Note each line that includes the word "scene". Copy those lines.

DATA:
===
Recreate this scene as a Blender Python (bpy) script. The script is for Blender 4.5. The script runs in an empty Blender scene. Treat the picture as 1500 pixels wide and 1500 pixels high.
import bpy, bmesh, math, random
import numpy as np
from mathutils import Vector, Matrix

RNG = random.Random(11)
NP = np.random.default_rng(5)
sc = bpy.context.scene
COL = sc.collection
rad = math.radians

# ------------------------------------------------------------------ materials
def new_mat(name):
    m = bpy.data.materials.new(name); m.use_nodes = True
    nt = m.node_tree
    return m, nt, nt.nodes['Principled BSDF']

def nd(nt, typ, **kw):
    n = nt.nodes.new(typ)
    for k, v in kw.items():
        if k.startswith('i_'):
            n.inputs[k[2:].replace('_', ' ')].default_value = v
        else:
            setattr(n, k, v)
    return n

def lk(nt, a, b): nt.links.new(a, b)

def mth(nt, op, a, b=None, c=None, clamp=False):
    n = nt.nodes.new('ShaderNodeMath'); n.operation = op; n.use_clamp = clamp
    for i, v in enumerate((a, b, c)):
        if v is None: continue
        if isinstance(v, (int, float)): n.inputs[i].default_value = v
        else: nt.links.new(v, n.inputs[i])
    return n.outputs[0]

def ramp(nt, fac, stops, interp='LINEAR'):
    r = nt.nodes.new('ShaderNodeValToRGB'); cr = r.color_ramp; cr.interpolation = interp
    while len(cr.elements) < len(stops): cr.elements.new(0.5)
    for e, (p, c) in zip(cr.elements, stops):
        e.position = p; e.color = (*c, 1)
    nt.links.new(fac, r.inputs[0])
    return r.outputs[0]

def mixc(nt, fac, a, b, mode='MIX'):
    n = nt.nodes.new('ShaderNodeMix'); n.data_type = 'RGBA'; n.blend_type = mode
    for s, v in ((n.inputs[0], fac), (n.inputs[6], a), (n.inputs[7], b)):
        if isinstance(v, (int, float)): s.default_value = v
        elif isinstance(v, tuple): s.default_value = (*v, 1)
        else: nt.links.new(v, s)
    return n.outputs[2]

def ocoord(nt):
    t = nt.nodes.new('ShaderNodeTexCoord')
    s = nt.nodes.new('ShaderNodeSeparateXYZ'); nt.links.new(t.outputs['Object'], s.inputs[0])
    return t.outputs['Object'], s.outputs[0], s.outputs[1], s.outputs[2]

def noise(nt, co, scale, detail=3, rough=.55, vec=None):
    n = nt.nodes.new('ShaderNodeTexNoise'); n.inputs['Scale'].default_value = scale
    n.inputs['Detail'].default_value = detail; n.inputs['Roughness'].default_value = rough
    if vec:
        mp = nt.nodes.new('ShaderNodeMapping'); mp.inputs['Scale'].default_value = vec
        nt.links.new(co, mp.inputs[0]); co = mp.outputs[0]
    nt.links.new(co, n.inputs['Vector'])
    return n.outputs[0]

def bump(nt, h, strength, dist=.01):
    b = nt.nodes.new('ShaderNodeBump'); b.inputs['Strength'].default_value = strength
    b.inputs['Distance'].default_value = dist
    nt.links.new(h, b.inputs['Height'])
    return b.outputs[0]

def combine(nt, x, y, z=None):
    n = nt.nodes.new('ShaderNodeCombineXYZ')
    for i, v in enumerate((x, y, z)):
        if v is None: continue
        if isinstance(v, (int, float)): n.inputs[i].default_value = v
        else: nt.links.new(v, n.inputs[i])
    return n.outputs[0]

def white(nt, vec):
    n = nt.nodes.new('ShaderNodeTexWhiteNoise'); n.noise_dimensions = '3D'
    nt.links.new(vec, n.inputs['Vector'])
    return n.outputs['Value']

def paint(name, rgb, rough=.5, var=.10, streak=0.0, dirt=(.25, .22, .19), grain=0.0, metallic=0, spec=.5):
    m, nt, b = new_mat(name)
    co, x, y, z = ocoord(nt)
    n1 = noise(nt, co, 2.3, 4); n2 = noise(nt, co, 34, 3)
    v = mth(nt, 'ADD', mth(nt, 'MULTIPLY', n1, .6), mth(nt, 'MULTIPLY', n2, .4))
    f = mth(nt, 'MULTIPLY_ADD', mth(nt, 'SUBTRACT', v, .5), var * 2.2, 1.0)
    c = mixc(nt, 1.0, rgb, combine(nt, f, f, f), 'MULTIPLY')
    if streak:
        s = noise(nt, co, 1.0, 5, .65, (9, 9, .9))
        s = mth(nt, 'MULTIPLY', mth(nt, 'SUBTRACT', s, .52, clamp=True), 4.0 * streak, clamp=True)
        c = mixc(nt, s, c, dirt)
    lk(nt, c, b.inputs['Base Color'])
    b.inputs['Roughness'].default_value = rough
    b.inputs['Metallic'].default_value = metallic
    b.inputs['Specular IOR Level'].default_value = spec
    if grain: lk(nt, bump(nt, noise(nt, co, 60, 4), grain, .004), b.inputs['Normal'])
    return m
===
RESULT OF THE EXERCISE:
Recreate this scene as a Blender Python (bpy) script. The script is for Blender 4.5. The script runs in an empty Blender scene. Treat the picture as 1500 pixels wide and 1500 pixels high.
sc = bpy.context.scene